Et le cinéaste manifeste une ingénuité réjouissante vis-à-vis des acteurs français, de Charles Berling à Judith Magre, si familiers pour nous, mais qu’il découvre. Parmi les seconds rôles, Laurent Lafitte et Virginie Efira ont rarement été aussi bien distribués et dirigés, lui dans un rôle de trader à « l’âme tourmentée », elle en voisine croyante, le cœur sur la main.

Compilation époustouflante

Le cas d’Isabelle Huppert (Michèle) reste à part. Si Philippe Djian avait dit avoir pensé à elle, en écrivant son roman, le film fut un temps prévu aux Etats-Unis avec d’autres comédiennes. Or on ne voit pas qui aurait pu porter le rôle à ces sommets d’ambiguïté, d’amoralisme, de solitude et de solidité. L’incarnation est si totale que défilent, selon les virages du scénario, plusieurs de ses personnages antérieurs : la femme puissante, téléphone vissé à l’oreille, de L’Ivresse du pouvoir, la teigneuse à béquilles d’Abus de faiblesse, ou la névrosée sexuelle de La Pianiste.

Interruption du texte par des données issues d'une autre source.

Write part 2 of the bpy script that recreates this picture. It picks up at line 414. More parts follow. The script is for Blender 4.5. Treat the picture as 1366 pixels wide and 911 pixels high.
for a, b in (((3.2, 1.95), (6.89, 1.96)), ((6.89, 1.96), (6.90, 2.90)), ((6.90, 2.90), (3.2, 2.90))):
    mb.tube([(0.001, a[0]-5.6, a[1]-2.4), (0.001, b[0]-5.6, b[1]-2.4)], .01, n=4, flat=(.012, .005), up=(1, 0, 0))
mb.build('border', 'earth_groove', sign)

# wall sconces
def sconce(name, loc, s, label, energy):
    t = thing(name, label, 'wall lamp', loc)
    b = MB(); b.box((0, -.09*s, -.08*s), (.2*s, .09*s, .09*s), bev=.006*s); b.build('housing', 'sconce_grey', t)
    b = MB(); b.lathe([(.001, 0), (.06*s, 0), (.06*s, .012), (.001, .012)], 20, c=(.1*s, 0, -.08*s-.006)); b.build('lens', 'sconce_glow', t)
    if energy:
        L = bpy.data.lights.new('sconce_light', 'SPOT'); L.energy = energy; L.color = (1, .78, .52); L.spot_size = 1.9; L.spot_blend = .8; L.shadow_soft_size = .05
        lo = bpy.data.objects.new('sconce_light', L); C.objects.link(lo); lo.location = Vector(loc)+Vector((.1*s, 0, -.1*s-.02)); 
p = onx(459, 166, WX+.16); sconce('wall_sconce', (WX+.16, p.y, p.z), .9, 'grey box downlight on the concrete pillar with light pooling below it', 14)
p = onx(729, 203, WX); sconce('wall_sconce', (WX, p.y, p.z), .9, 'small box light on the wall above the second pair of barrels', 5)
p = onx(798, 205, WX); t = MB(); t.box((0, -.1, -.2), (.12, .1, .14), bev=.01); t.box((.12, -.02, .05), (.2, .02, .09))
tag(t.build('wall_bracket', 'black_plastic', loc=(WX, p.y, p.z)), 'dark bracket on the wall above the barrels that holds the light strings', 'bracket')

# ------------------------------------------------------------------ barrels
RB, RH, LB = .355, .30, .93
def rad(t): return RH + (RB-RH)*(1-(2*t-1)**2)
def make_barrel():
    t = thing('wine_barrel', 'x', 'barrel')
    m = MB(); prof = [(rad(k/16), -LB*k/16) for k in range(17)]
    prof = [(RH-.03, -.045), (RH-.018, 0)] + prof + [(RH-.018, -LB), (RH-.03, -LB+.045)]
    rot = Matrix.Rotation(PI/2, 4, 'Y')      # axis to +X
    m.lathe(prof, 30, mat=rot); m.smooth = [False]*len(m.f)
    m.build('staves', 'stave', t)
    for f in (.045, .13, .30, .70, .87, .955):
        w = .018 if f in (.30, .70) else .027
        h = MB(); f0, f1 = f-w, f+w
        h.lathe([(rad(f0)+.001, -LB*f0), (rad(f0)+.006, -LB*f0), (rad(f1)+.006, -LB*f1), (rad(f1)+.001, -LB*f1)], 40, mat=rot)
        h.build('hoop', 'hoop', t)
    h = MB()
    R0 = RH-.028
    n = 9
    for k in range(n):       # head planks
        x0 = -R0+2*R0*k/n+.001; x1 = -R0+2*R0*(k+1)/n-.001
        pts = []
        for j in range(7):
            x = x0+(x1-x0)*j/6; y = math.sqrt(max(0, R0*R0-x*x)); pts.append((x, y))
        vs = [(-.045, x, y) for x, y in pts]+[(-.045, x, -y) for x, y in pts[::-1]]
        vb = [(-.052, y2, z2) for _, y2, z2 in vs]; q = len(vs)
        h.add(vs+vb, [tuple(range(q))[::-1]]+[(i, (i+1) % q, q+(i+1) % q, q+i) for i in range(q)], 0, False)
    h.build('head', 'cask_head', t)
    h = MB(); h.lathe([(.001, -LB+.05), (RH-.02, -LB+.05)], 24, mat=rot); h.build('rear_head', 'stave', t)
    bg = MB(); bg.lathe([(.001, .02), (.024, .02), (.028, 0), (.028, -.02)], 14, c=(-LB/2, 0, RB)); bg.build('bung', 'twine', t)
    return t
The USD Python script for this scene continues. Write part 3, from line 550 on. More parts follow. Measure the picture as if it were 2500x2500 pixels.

C’est une compilation époustouflante, un best of de tous les registres de l’actrice.

Mais aussi, à travers « elle », survivante d’une apocalypse familiale, un hommage aux femmes, nettement plus combatives, rusées et résistantes que les hommes, dans ce jeu de massacre. Isabelle Huppert vue par Verhoeven, pour citer la période hollywoodienne du réalisateur, se situe à mi-chemin entre la Sharon Stone vénéneuse de Basic Instinct et l’indestructible Robocop.